Written problem
What is the number of lines in the data that hold the string "part"? Reply with that number only.

Provided material
--------------------------------
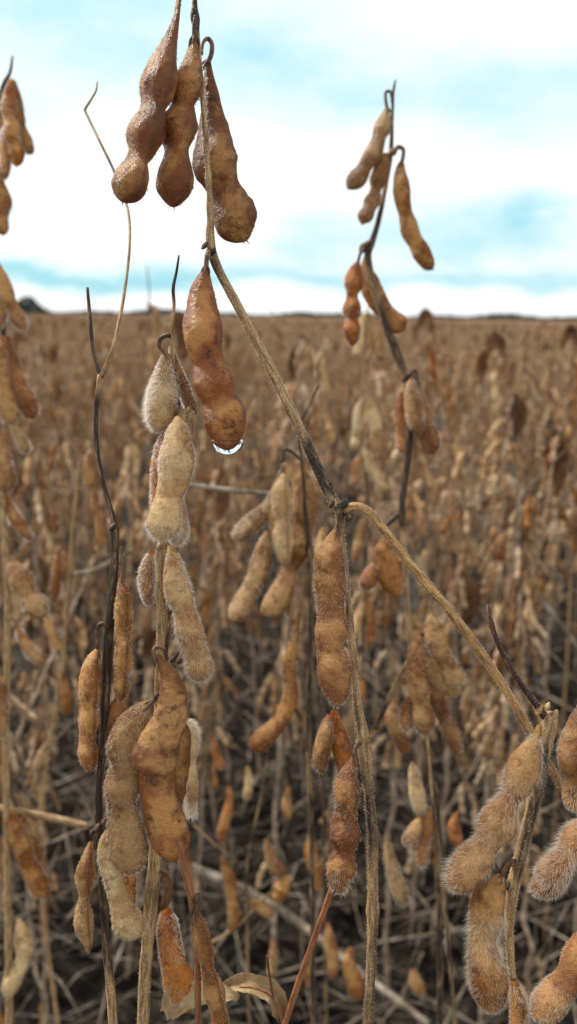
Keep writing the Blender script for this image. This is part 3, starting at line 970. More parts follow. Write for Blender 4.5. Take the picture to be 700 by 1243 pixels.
# ------------------------------------------------------------------ hand-built nearest plants
class Plant:
    def __init__(s, label, d, base_px, group=None, thin=None):
        b = at(base_px[0], base_px[1], d)
        s.d = d
        s.thin = thin if thin else 0.84 if d < 0.3 else (0.72 if d < 0.5 else 0.62)
        s.base = np.array([b[0], b[1] + 0.02, 0.0])
        s.root = obj('soybean_plant', None, loc=s.base)
        s.root.empty_display_size = 0.03
        tag(s.root, label, 'soybean plant', group or 'nearest soybean plants')

    def part(s, name, G, mats, origin, parent=None, label=None):
        o = obj(name, G.mesh(name, mats, origin), parent or s.root)
        pl = np.zeros(3) + (np.array(parent.location) + s.base if parent else s.base)
        o.location = origin - pl
        if label:
            o['label'] = label
        return o

    def stem(s, pts, name='stem', mat='stem', to_ground=False, na=14, rough=0.05, nodes=(), hair=0, label=None, dz=0.0):
        """pts: (x, y, width px, dark 0..1, depth offset)"""
        P, Wd, D = [], [], []
        for p in pts:
            dd = s.d + dz + (p[4] if len(p) > 4 else 0)
            P.append(at(p[0], p[1], dd))
            Wd.append(p[2] / FPX * dd * s.thin)
            D.append(p[3] if len(p) > 3 else 0)
        if to_ground:
            e, e0 = P[-1], P[-2]
            b = s.base
            v0 = (e - e0) / np.linalg.norm(e - e0)
            w0 = Wd[-1]
            for q in (0.04, 0.12, 0.26, 0.5, 0.75, 1.0):
                L_ = np.linalg.norm(b - e)
                P.append((e + v0 * L_ * q) * (1 - q) ** 2 + (e * (1 - q) + b * q) * (1 - (1 - q) ** 2))
                Wd.append(w0 * (1 + 0.2 * q))
                D.append(0.3)
        G = Geo()
        L = np.linalg.norm(np.diff(np.array(P), axis=0), axis=1).sum()
        loft_tube(G, P, Wd, n=int(min(400, max(20, L / 0.0012))), na=na, dark=D, rough=rough, nodes=nodes, rnd=(pts[0][0] * .013) % 1)
        if hair:
            rg = np.random.default_rng(hair)
            X, _ = crom(np.hstack([np.array(P[:len(pts)]), np.array(Wd[:len(pts)])[:, None]]), rg.random(hair))
            T = nrm(np.array(P[len(pts) - 1]) - np.array(P[0]))
            dr = nrm(np.cross(np.broadcast_to(T, (hair, 3)), rg.normal(size=(hair, 3))))
            p0 = X[:, :3] + dr * X[:, 3:4] * 0.48
            d = nrm(dr + rg.normal(size=(hair, 3)) * .35)
            l = 0.0007 * (0.4 + rg.random((hair, 1)))
            sd = nrm(np.cross(d, p0 - CAM)) * 0.00004
            HV = np.stack([p0 - sd, p0 + sd, p0 + d * l], 1).reshape(-1, 3)
            G.add(HV, [np.arange(hair * 3).reshape(-1, 3)], mi=1, smooth=False)
        return s.part(name, G, [mat, 'hair'], np.array(P[0]), label=label)

    def pod(s, pts, mat='tan', dz=0.0, face=0, k=0.7, stalk=None, hair=3200, hlen=0.0011, hm='hair', wr=0.00016, ridge=0.07, label=None,
            nr=None, na=36, tilt=0.0, droop=0.55, dew=0, tip=True, smat='stalk', hw=0.00005, wmul=1.0):
        """pts: (x, y, width px) from the neck to the tip"""
        P, Wd = [], []
        n = len(pts)
        for i, p in enumerate(pts):
            dd = s.d + dz + tilt * (i / (n - 1) - 0.5) + (p[3] if len(p) > 3 else 0)
            P.append(at(p[0], p[1], dd))
            Wd.append(p[2] / FPX * dd * wmul)
        G = Geo()
        X, wv, T, A, B, a, b = loft_pod(G, P, Wd, CAM, nr=nr or 84, na=na, face=face, k=k, ridge=ridge, wr=wr, hair=hair, hlen=hlen,
                                        rnd=(pts[0][0] * .017 + pts[0][1] * .031) % 1, droop=droop) if False else \
            loft_pod(G, P, Wd, CAM, nr=nr or 84, na=na, face=face, k=k, ridge=ridge, wr=wr, hair=hair, hlen=hlen, hdroop=droop, tip=tip, hw=hw,
                     rnd=(pts[0][0] * .017 + pts[0][1] * .031) % 1)
        o = s.part('pod', G, [mat, hm], P[0], label=label)
        if stalk:
            Q, Wq = [], []
            for p in stalk:
                dd = s.d + dz + (p[3] if len(p) > 3 else 0) - tilt * 0.5
                Q.append(at(p[0], p[1], dd))
                Wq.append(p[2] / FPX * dd)
            G = Geo()
            loft_tube(G, Q, Wq, n=len(Q) * 7, na=9, rough=0.07, dark=[0.5] * len(Q))
            dq = nrm(Q[-1] - Q[-2])
            sd1 = nrm(np.cross(dq, cF))
            sd2 = np.cross(dq, sd1)
            for q in range(5):
                aq = q * 1.2566 + 0.4
                rd = (math.cos(aq) * sd1 + math.sin(aq) * sd2)
                loft_tube(G, [Q[-1] - dq * .0006, Q[-1] + rd * Wq[-1] * .75 + dq * .0008, Q[-1] + rd * Wq[-1] * (1.0 + .25 * (q % 2)) + dq * (.0024 + .0006 * (q % 3))],
                          [Wq[-1] * .8, Wq[-1] * .5, Wq[-1] * .12], n=6, na=5, rough=.05)
            s.part('stalk', G, [smat], Q[0], parent=o)
        if dew:
            rg = np.random.default_rng(dew)
            G = Geo()
            # small beads of water clinging to the skin
            lat = np.linspace(0, math.pi, 6)
            lon = np.linspace(0, 2 * math.pi, 8, endpoint=False)
            sph = np.stack([np.outer(np.sin(lat), np.cos(lon)), np.outer(np.sin(lat), np.sin(lon)), np.outer(np.cos(lat), np.ones(8))], -1).reshape(-1, 3)
            for _ in range(dew):
                i = rg.integers(10, len(X) - 2)
                th = rg.random() * 6.28
                nn = nrm(math.cos(th) * A[i] * a[i] + math.sin(th) * B[i] * b[i])
                r = 0.00012 + 0.00028 * rg.random() ** 3
                c = X[i] + math.cos(th) * a[i] * A[i] + math.sin(th) * b[i] * B[i] + nn * (r * 0.3 + hlen * 0.25 * rg.random())
                G.add(c + sph * r * [1, 1, 1.1], [grid_faces(6, 8)[:, ::-1]])
            q = s.part('dew', G, ['water'], P[0], parent=o)
            q['kind'] = 'stuff'
        return o

    def leaf(s, pts, width, mat='leafpale', curl=1.0, dz=0, up=(0, -1, 0.2), seed=1):
        P = [at(p[0], p[1], s.d + dz + (p[2] if len(p) > 2 else 0)) for p in pts]
        G = Geo()
        leaf_geo(G, P, width / FPX * s.d, np.array(up, float), curl=curl, nu=26, nv=13, seed=seed)
        return s.part('dead_leaf', G, [mat], P[0])


# ---- A: tall central plant, three wet pods against the sky, forked below
A = Plant('tall forked central plant with three brown pods against the sky and a dripping amber pod', 0.235, (443, 1243))
A.stem([(234, -60, 6, .5), (236, 0, 7, .55), (236, 18, 11, .9), (239, 45, 7, .5), (244, 100, 7, .15), (249, 165, 8, .1), (253, 220, 8, .15), (255, 262, 9, .1),
        (255, 292, 13, .5), (262, 322, 13, .7, .001), (290, 375, 13, .3, .001), (320, 432, 14, .3, .001), (350, 492, 14, .3, .001), (368, 530, 14, .45, .001), (384, 566, 15, .8, .001),
        (398, 596, 16, .6, .0005), (409, 615, 16, .4)], nodes=((0.12, .25), (0.44, .2)), hair=2200)
A.stem([(413, 612, 18, .6), (412, 640, 12, .4), (417, 680, 11, .45), (422, 735, 11, .4), (428, 800, 12, .35), (434, 860, 13, .45), (441, 905, 21, .4), (446, 950, 15, .5),
        (451, 1010, 15, .52), (452, 1070, 15, .35), (451, 1150, 14, .48), (446, 1243, 14, .48)], name='main_stem', to_ground=True, nodes=((0.14, .35),), hair=2000)
A.stem([(416, 622, 15, .6), (427, 615, 12, .4), (442, 618, 12, .25), (458, 634, 12, .1), (498, 686, 13, .05), (545, 742, 13, 0), (590, 802, 13, 0), (622, 852, 13, 0, .002),
        (645, 892, 13, .1, .005), (668, 932, 11, .3, .006), (690, 968, 10, .3, .006), (720, 1010, 10, .3, .006), (760, 1080, 9, .4, .006)], name='branch', mat='goldstem', hair=2600,
       label='long speckled tan branch sloping to the lower right')
# knotty little buds where the branches meet
for (x, y, r, dk) in ((418, 612, 9, .8), (424, 628, 8, .6), (403, 612, 7, .7), (248, 298, 7, .9), (258, 305, 7, .8), (446, 900, 8, .5), (436, 898, 7, .4)):
    A.stem([(x - r * .5, y + r * .6, r * .5, dk), (x, y, r * 1.1, dk), (x + r * .4, y - r * .7, r * .3, dk)], name='bud', na=9, rough=.14, dz=-.0012)
A.stem([(403, 612, 4, .8), (404, 598, 4, .8), (401, 586, 3, .8)], name='bud_scale', na=7, mat='redstem')
WET = dict(wmul=1.12, hair=2600, hlen=0.0006, hm='hairb', wr=0.00022, hw=0.00004)
A.pod([(221, -60, 5), (217, -5, 6), (214, 20, 9), (206, 50, 18), (199, 72, 30), (193, 98, 42), (190, 114, 40), (185, 131, 31), (179, 150, 41), (175, 166, 43), (171, 184, 30), (166, 194, 27),
       (161, 210, 40), (155, 230, 42), (149, 245, 36)], 'brown', dz=-.006, face=62, k=.78, dew=70, **WET, label='left of the three pods hanging against the sky')
A.pod([(236, 42, 7), (233, 62, 13), (231, 84, 30), (227, 106, 40), (222, 128, 30), (217, 150, 44), (215, 168, 43), (213, 186, 34), (212, 208, 42), (212, 226, 42), (211, 251, 26)],
      'brown', dz=-.003, face=48, k=.8, ridge=.11, dew=80, **WET, label='middle of the three pods hanging against the sky',
      stalk=[(238, 20, 7), (236, 32, 6), (236, 46, 7)])
A.pod([(252, 72, 7), (253, 92, 12), (256, 120, 22), (258, 150, 34), (259, 178, 46), (261, 200, 54), (268, 222, 42), (277, 244, 46), (285, 264, 52), (292, 280, 46), (299, 292, 34)],
      'brown', dz=.005, face=15, k=.62, dew=60, **WET, label='right of the three pods hanging against the sky',
      stalk=[(244, 66, 5, -.003), (246, 52, 5, -.002), (252, 47, 6), (257, 54, 7), (256, 66, 7), (252, 76, 7)])
A.pod([(250, 322, 5), (248, 334, 16), (245, 355, 35), (245, 380, 43), (245, 400, 50), (248, 424, 47), (253, 440, 45), (259, 464, 51), (264, 480, 49), (271, 506, 54), (275, 526, 50), (277, 545, 42)],
      'amber', dz=-.005, face=12, k=.68, dew=60, label='amber wet pod with a water drop at its tip', **{**WET, 'wmul': 1.02}, stalk=[(254, 304, 7, .004), (251, 313, 6), (250, 325, 6)])
A.pod([(409, 640, 5), (404, 655, 20), (400, 675, 36), (399, 700, 43), (400, 722, 42), (400, 742, 39), (402, 765, 43), (401, 785, 40), (404, 810, 44), (407, 835, 42), (408, 859, 20)],
      'rust', dz=-.004, face=22, k=.66, hair=1700, hlen=.0008, wr=.0002, stalk=[(412, 622, 6), (411, 632, 5), (409, 643, 5)], label='mottled orange brown pod hanging below the fork')
A.pod([(428, 918, 4), (425, 932, 18), (421, 950, 31), (421, 966, 34), (420, 981, 30), (418, 1000, 39), (418, 1016, 40), (417, 1032, 32), (414, 1052, 38), (412, 1070, 32), (413, 1085, 18)],
      'brown', dz=-.004, face=10, k=.85, hair=1500, hlen=.0012, wr=.0002, stalk=[(438, 900, 6, .003), (431, 908, 5), (428, 922, 4)], label='small three-lobed brown pod beside the lower stem')
A.pod([(405, 862, 8), (408, 880, 18), (414, 905, 24), (420, 935, 22), (422, 950, 12)], 'rust', dz=.05, face=20, hair=600)
A.pod([(400, 868, 8), (396, 890, 22), (390, 915, 24), (388, 938, 14)], 'tan', dz=.05, face=60, hair=600)
# the drop hanging at the tip of the amber pod
Gd = Geo()
c = at(276, 535, .2305)
lat = np.linspace(0, math.pi, 24)
lon = np.linspace(0, 2 * math.pi, 32, endpoint=False)
sph = np.stack([np.outer(np.sin(lat), np.cos(lon)), np.outer(np.sin(lat), np.sin(lon)), np.outer(np.cos(lat), np.ones(32))], -1).reshape(-1, 3)
sph[:, 2] = np.where(sph[:, 2] < 0, sph[:, 2] * 0.80, sph[:, 2] * .12)
Gd.add(sph * [.0046, .0034, .0052], [grid_faces(24, 32)[:, ::-1]])
tag(obj('water_drop', Gd.mesh('water_drop', ['water']), loc=c), 'clear bright water drop hanging from the tip of the amber pod', 'water drop')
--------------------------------
Answer to this task
7